Generally speaking most of this is in LEO with a pretty low radiation environment. Whereas the area around Jupiter is one of the worst radiation environments in the solar system due to the radiation belts (like the Van Allen belts on steroids). This page on the Juno Radiation Vault says the spacecraft is exposed to an anticipated 20 Mrads of radiation. Whereas spacecraft in LEO are exposed to 0.1-10 krads per year depending on the orbit.
Also a fun fact, this is with Juno trying to limit exposure to the radiation belts as much as possible. [1]
[0] https://en.wikipedia.org/wiki/Juno_Radiation_Vault
[1] https://en.wikipedia.org/wiki/Juno_(spacecraft)#/media/File:...
vlovich123
7 days ago
Ok. That's a good point about the radiation belts. I hadn't considered that Jupiter's massive magnetosphere captures & concentrates a huge amount of solar energy & Juno is very close to it.

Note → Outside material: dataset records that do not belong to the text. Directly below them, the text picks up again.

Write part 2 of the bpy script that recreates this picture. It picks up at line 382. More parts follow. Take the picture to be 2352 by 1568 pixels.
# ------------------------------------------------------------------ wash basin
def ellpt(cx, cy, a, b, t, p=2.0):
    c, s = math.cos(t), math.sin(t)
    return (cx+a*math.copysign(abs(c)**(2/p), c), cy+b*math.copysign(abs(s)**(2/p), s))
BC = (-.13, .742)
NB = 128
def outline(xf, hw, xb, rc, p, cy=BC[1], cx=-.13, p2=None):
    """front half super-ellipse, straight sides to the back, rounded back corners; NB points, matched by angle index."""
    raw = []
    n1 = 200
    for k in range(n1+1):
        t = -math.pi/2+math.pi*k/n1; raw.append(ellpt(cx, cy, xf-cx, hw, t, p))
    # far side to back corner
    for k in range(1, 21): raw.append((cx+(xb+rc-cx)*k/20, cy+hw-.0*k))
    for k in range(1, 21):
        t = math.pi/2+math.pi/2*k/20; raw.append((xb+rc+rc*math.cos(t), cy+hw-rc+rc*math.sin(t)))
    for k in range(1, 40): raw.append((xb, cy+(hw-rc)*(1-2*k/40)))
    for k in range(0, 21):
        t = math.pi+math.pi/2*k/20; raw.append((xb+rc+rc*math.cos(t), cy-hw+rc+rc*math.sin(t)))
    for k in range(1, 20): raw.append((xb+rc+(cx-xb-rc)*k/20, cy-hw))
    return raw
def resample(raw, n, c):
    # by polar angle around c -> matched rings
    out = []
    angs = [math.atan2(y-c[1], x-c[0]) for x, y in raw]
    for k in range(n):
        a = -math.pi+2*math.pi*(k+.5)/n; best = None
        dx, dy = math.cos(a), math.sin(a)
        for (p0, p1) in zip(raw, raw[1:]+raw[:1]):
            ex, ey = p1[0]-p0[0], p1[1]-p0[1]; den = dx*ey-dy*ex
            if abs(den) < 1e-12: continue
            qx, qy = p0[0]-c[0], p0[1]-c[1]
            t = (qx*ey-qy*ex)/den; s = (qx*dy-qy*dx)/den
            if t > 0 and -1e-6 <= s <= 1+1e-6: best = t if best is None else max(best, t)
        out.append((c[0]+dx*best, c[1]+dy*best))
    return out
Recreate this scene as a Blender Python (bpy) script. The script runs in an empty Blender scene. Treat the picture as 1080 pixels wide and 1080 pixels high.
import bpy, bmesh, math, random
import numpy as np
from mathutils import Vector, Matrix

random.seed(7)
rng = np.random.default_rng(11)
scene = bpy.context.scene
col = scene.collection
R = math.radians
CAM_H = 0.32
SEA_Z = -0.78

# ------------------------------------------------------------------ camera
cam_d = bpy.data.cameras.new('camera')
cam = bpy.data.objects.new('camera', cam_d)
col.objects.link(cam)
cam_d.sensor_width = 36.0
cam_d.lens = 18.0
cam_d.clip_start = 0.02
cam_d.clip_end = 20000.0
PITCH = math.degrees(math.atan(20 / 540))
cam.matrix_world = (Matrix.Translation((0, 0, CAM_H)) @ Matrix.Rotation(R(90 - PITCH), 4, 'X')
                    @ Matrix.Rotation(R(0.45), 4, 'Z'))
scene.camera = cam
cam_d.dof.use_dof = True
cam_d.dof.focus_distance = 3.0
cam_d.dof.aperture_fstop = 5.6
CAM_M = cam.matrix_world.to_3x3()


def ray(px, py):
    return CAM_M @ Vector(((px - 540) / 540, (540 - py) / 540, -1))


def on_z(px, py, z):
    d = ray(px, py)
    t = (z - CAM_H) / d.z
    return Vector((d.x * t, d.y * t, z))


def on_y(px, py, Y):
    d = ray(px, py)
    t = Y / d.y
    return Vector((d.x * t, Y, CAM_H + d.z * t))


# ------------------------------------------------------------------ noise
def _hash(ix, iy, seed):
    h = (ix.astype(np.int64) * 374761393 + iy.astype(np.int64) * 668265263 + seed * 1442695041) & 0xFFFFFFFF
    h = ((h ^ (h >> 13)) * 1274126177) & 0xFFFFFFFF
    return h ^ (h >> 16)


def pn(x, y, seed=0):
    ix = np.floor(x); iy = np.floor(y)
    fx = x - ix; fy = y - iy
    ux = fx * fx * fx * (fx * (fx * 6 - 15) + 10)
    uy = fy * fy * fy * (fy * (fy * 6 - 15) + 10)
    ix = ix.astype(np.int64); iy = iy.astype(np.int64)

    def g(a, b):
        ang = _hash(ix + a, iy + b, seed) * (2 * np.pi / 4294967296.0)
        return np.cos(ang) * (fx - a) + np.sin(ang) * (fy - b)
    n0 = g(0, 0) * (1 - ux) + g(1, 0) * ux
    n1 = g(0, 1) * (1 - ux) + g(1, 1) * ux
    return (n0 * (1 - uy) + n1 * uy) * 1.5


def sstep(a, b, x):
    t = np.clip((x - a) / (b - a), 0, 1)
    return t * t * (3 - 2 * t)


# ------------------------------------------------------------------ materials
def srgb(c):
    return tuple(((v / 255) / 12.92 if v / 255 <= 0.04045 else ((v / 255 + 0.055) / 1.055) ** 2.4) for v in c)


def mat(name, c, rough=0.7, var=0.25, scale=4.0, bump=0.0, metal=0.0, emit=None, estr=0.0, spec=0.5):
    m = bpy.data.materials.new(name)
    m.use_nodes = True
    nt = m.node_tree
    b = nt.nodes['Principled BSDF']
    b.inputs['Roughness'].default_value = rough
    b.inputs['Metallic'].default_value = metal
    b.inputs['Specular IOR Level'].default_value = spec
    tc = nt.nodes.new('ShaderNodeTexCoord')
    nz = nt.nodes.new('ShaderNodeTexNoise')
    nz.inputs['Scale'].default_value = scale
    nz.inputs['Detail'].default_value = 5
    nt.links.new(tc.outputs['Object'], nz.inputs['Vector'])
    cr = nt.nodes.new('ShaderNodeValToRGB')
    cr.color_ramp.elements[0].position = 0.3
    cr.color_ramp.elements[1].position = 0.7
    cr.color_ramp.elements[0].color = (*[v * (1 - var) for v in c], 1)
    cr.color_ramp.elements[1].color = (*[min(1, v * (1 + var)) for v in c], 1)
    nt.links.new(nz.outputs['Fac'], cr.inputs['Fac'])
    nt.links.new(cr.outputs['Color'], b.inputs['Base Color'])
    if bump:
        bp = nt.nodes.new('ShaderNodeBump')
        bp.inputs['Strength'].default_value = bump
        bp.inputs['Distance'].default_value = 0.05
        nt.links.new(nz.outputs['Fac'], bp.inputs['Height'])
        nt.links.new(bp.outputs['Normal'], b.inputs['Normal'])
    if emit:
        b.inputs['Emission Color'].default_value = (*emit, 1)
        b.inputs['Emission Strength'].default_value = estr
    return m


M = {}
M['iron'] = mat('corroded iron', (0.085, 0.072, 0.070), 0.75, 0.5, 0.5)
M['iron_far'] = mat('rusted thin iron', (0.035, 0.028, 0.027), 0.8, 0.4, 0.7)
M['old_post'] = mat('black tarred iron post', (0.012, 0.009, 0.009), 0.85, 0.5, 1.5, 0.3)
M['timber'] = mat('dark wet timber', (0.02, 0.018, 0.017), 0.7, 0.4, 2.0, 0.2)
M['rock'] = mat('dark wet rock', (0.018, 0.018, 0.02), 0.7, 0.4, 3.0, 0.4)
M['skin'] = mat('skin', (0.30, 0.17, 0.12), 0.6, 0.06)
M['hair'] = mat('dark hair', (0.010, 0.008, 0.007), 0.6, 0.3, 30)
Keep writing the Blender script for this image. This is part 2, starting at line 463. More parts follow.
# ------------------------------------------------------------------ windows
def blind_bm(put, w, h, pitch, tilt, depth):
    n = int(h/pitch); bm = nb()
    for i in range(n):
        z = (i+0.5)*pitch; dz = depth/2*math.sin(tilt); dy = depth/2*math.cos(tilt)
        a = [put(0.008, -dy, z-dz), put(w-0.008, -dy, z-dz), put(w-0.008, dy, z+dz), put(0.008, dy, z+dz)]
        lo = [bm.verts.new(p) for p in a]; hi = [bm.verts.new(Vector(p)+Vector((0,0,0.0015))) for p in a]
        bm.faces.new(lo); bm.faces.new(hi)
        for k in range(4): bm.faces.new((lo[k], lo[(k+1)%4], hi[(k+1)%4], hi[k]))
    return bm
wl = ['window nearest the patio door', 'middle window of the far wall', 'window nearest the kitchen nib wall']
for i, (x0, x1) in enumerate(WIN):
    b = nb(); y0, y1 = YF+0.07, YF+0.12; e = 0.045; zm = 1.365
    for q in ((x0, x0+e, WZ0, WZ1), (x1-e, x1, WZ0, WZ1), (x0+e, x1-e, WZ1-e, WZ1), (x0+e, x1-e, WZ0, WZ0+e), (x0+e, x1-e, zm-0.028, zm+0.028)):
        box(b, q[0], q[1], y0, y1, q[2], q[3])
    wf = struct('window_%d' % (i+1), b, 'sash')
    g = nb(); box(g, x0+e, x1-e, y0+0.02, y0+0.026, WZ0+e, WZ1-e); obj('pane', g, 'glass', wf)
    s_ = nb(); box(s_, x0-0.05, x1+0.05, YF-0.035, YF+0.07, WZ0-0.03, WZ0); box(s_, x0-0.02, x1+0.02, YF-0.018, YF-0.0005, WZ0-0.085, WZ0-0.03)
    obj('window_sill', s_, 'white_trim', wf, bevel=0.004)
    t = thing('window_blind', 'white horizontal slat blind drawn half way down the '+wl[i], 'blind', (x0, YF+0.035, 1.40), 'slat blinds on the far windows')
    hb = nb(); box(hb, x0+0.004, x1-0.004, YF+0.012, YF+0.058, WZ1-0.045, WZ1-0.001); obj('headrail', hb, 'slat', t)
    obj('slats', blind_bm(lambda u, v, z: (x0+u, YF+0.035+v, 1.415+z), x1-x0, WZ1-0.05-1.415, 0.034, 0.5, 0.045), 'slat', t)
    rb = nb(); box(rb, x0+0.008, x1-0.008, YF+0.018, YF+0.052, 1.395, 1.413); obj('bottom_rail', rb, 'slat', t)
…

Thanks for the additional info!
fecal_henge
7 days ago
Lots of work on this in the High Energy Physics community. Big experiments can design their own rad hard silicon, but everyone else has to test. Lots of space rated electronics is also qualified at far lower levels than we need. Upside ia that people are happy to share what they find:
chgs
7 days ago
If you’re spending nearly $1m on something to launch a camera do you really want to take the risk, so you can launch for 950000 instead of 970000?
vlovich123
7 days ago
It’s not risking the entire mission. Just the part the camera is should be risked. And from that perspective attach a camera to each thing you do and you’ve got a good shot of it working most of the time rather than spending outsized amount of resources to guarantee success. This is very similar to how SpaceX does rockets by the way so even if the cameras are useless you have a good shot at learning more things.
chgs
7 days ago
The $1m isn’t for the mission
Think of it another way, would you pay $99 for a camera which will work or $97 for a camera which might work.
grahamj
8 days ago
I’m reminded of the thread from the other day about “just” doing something.
We’ll just add a camera, no biggie!
Still, I’m very glad they did it. Arguably the second most beautiful planet :)
ClumsyPilot
8 days ago
> It was not included in the initial designs
That’s why NASA is poor and pentagon is rich.
To me as a taxpayer, if there are no cool pictures, it doesn’t exist.
If they were politically shrewd, camera would be the biggest instrument.
And the next probe that will dive into the sun would carry the bullet that killed Kennedy or a shot off piece from Trump’s ear.
slashdave
8 days ago
NASA's PR department makes the Pentagon look like amateurs.